DO THIS:
Please quote exactly the opening lines of the data, from the first line to the one where "-1.120, 2.039, 2.113)])" appears.

DATA LINES:

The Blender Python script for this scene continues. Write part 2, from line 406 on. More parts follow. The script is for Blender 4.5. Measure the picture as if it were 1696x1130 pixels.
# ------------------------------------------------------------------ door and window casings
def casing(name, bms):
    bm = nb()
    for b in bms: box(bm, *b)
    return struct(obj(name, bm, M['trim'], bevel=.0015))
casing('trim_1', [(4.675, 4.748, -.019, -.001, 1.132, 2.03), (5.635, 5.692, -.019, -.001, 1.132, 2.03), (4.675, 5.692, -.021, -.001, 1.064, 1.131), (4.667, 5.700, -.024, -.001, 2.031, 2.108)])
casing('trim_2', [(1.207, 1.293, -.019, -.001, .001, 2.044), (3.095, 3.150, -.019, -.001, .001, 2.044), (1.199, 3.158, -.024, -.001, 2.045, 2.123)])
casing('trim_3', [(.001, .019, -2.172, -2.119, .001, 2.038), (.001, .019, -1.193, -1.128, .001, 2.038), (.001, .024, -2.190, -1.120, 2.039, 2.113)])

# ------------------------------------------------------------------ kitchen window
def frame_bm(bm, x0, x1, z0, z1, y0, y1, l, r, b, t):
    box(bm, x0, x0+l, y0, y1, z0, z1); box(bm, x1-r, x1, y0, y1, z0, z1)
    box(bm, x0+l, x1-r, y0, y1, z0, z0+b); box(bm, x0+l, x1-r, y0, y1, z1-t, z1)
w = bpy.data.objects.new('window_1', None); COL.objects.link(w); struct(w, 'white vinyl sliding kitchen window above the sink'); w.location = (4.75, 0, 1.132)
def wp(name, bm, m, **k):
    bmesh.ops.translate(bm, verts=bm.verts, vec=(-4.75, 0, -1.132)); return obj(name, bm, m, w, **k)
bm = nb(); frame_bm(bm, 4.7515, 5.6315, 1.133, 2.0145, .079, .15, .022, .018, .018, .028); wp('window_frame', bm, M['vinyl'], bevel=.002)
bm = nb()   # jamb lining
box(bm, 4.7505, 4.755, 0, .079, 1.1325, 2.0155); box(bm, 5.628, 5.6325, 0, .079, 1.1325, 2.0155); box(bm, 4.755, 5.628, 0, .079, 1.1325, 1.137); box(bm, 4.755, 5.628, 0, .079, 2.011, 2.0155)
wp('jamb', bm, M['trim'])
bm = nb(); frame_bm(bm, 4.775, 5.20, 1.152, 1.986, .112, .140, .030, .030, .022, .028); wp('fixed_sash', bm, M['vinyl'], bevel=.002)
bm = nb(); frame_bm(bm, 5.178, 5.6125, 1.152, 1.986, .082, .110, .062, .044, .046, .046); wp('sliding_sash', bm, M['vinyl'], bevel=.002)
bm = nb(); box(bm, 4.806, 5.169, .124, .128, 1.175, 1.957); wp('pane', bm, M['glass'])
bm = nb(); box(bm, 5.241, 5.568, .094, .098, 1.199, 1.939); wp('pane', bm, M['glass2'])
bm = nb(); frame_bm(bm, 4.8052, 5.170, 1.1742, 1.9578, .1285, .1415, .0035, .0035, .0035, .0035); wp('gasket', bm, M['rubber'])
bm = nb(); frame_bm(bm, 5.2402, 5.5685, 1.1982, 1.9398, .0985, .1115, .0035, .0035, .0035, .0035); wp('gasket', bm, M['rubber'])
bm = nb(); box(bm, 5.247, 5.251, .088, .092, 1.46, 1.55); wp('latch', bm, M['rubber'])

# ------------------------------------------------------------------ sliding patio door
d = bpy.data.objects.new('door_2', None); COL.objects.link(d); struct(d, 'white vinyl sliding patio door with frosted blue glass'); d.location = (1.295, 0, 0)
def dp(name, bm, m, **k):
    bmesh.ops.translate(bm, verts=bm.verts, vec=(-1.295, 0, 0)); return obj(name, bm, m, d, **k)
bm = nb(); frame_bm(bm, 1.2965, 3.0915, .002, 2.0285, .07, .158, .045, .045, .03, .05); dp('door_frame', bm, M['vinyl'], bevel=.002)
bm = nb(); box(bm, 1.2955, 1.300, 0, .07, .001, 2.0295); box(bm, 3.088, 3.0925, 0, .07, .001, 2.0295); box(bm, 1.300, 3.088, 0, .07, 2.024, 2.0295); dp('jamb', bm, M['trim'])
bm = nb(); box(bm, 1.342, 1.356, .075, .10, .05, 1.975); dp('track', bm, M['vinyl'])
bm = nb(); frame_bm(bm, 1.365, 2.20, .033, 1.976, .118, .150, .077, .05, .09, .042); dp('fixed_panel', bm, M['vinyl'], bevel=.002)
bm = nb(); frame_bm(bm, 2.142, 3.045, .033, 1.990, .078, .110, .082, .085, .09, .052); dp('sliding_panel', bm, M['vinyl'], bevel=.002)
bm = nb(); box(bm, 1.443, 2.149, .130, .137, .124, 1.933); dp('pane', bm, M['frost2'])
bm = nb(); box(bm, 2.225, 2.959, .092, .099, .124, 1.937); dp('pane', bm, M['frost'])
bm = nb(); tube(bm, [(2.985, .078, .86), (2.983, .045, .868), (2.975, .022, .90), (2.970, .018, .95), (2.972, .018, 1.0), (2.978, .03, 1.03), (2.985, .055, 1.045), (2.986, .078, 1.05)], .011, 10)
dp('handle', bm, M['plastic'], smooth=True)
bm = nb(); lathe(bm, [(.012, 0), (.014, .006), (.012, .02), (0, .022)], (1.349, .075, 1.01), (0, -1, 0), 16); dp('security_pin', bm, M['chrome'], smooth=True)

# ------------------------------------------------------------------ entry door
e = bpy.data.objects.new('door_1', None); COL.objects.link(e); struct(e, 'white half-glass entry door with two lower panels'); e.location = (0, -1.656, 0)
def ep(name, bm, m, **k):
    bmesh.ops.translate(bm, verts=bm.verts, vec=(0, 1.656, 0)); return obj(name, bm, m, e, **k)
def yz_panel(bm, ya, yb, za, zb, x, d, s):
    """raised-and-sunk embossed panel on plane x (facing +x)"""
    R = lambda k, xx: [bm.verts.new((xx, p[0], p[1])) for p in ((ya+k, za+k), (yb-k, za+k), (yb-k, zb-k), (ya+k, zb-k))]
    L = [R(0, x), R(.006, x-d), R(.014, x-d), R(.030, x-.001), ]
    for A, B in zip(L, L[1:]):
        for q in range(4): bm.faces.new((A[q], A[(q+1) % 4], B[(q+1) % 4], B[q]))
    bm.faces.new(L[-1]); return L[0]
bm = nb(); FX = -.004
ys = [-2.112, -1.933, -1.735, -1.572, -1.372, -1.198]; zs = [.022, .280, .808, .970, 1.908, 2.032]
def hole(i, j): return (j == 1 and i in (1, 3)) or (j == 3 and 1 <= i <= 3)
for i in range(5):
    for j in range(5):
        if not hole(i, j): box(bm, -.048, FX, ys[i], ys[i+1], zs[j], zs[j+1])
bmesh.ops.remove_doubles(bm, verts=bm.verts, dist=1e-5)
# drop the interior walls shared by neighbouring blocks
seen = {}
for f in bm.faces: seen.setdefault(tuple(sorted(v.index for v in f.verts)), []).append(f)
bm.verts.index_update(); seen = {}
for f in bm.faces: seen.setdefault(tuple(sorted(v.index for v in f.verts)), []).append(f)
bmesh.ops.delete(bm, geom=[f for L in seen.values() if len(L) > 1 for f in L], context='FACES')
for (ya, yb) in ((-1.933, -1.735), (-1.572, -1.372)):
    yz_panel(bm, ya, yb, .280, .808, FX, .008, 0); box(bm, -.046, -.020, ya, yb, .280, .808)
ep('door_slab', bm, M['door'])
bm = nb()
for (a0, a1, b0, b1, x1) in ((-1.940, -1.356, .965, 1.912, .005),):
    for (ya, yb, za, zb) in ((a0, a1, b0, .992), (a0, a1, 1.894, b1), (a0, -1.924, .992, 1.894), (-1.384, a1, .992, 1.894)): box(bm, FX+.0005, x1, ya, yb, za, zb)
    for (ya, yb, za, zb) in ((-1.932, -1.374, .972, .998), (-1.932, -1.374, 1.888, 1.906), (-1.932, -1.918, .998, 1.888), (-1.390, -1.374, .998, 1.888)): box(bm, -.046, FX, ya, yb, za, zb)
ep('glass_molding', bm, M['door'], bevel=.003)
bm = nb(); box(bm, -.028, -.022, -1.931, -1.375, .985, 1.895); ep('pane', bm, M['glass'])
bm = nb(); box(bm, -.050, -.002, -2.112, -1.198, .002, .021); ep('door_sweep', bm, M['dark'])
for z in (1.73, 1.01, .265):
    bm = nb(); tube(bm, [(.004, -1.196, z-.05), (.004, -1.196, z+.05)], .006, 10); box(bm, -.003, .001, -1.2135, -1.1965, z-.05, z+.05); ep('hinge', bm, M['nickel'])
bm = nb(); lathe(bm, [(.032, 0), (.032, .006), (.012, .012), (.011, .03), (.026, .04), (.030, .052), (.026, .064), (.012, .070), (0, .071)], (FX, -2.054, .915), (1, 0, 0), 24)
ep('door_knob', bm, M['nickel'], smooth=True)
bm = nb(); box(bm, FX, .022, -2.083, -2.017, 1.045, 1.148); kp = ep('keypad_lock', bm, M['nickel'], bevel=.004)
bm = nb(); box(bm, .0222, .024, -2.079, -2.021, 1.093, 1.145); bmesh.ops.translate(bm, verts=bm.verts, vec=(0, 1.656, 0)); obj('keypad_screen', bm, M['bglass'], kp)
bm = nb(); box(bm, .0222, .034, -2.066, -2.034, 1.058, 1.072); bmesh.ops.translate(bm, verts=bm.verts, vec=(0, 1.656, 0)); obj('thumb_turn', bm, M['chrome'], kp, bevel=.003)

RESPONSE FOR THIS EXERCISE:
The Blender Python script for this scene continues. Write part 2, from line 406 on. More parts follow. The script is for Blender 4.5. Measure the picture as if it were 1696x1130 pixels.
# ------------------------------------------------------------------ door and window casings
def casing(name, bms):
    bm = nb()
    for b in bms: box(bm, *b)
    return struct(obj(name, bm, M['trim'], bevel=.0015))
casing('trim_1', [(4.675, 4.748, -.019, -.001, 1.132, 2.03), (5.635, 5.692, -.019, -.001, 1.132, 2.03), (4.675, 5.692, -.021, -.001, 1.064, 1.131), (4.667, 5.700, -.024, -.001, 2.031, 2.108)])
casing('trim_2', [(1.207, 1.293, -.019, -.001, .001, 2.044), (3.095, 3.150, -.019, -.001, .001, 2.044), (1.199, 3.158, -.024, -.001, 2.045, 2.123)])
casing('trim_3', [(.001, .019, -2.172, -2.119, .001, 2.038), (.001, .019, -1.193, -1.128, .001, 2.038), (.001, .024, -2.190, -1.120, 2.039, 2.113)])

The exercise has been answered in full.